“Beijing is so big, why is there no place for someone as small as me?” This poignant line from the Chinese urban drama “Lost in Beijing” (Ping guo, 2007) perfectly encapsulates both the plot and the atmosphere of the film. The characters are all migrants, outsiders regardless of age or wealth, each striving to adapt to the demands of the sprawling metropolis in their own way.
A Soap Opera in the Making
Pingguo, the top masseuse at the “Golden Bowl” salon, keeps her marriage a secret to avoid being fired. She and her husband, an industrial climber, live in a cramped apartment in a slum, their love life, though uninspired, is intensely physical, “like in a porno.” One night, after Pingguo’s friend is dismissed, they drown their sorrows in alcohol. In a semi-conscious state, Pingguo grabs her boss’s crotch. The boss, a womanizer adorned with gold jewelry, misinterprets her actions and takes advantage. Unbeknownst to them, the cuckolded husband witnesses the event through the window. He then begins to stalk the “rapist.”
This plot, initially resembling a sitcom, quickly evolves into a soap opera when Pingguo discovers she is pregnant. The boss’s wife is infertile, and he desperately wants a child. He strikes a deal with Pingguo’s husband: he will buy the newborn for a substantial sum if a blood test confirms paternity. This entire saga unfolds against the backdrop of an indifferent metropolis, where women “allow themselves to be touched” for a new mobile phone, men win fortunes in gambling dens, and the Chinese flag rises above Tiananmen Square.
Censorship and Festival Acclaim
Unsurprisingly, “Lost in Beijing” faced significant censorship issues in China. Nearly 50 scenes were removed, a truncated version was released, and then the film was banned altogether after authorities discovered that pirated copies of the full version were widely available. The producer was barred from filmmaking in China for two years. Ironically, the censorship controversy turned “Lost in Beijing” into a festival hit.

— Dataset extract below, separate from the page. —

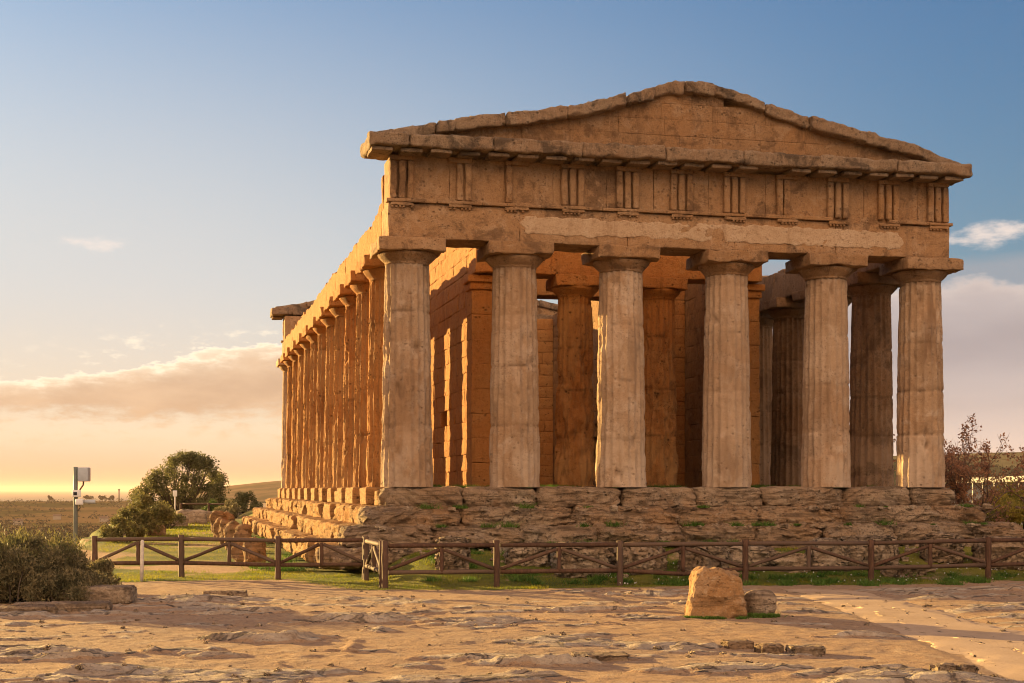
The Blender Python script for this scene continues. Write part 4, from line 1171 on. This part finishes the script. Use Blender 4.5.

Beyond the Scandal: A Glimpse of Reality
However, the scandal surrounding censorship is not the film’s sole merit. “Lost in Beijing” offers many subtle pleasures. After selling his wife and child for a large sum, the infantile husband amuses himself by building a tower out of the money, topping it with a cup of instant noodles – a metaphor that is perhaps too on-the-nose, but the resulting art object is still pleasing. The film’s best moments are the documentary-style shots (director Li Yu is known in China as a documentarian), capturing life as it is: the human mass filling the streets, drinking, eating, laughing, building, parting ways. The endless urban landscapes, skyscrapers, cranes, the ceaseless gray construction, the swelling metropolis capable of absorbing all the lost and abandoned. Beijing is a gigantic entity bristling with skyscrapers, and like any metropolis, it feeds on people and their emotions. To a European eye, the passions in “Lost in Beijing” are, to put it mildly, excessively melodramatic, but they are muted by the gray landscape and the feeling that all the characters are constantly being watched by a hungry city: a metropolis accustomed to soap opera plots, it will devour much worse.
A Feminist Perspective
In reality, the title “Pingguo,” under which the censored version of the film was released in China, accurately reflects the essence of the film: the heroine herself, drunk, makes advances on the first man she encounters, then decides on her own that she should have an abortion, then decides to keep the child. The ending also rests on her – not entrusting the solutions to important problems to men, who are at best womanizers, at worst, scoundrels. In a sense, it is a very feminist film: the men here pretend, the women get things done. They rape, give birth, leave. All by herself, darling, all by herself.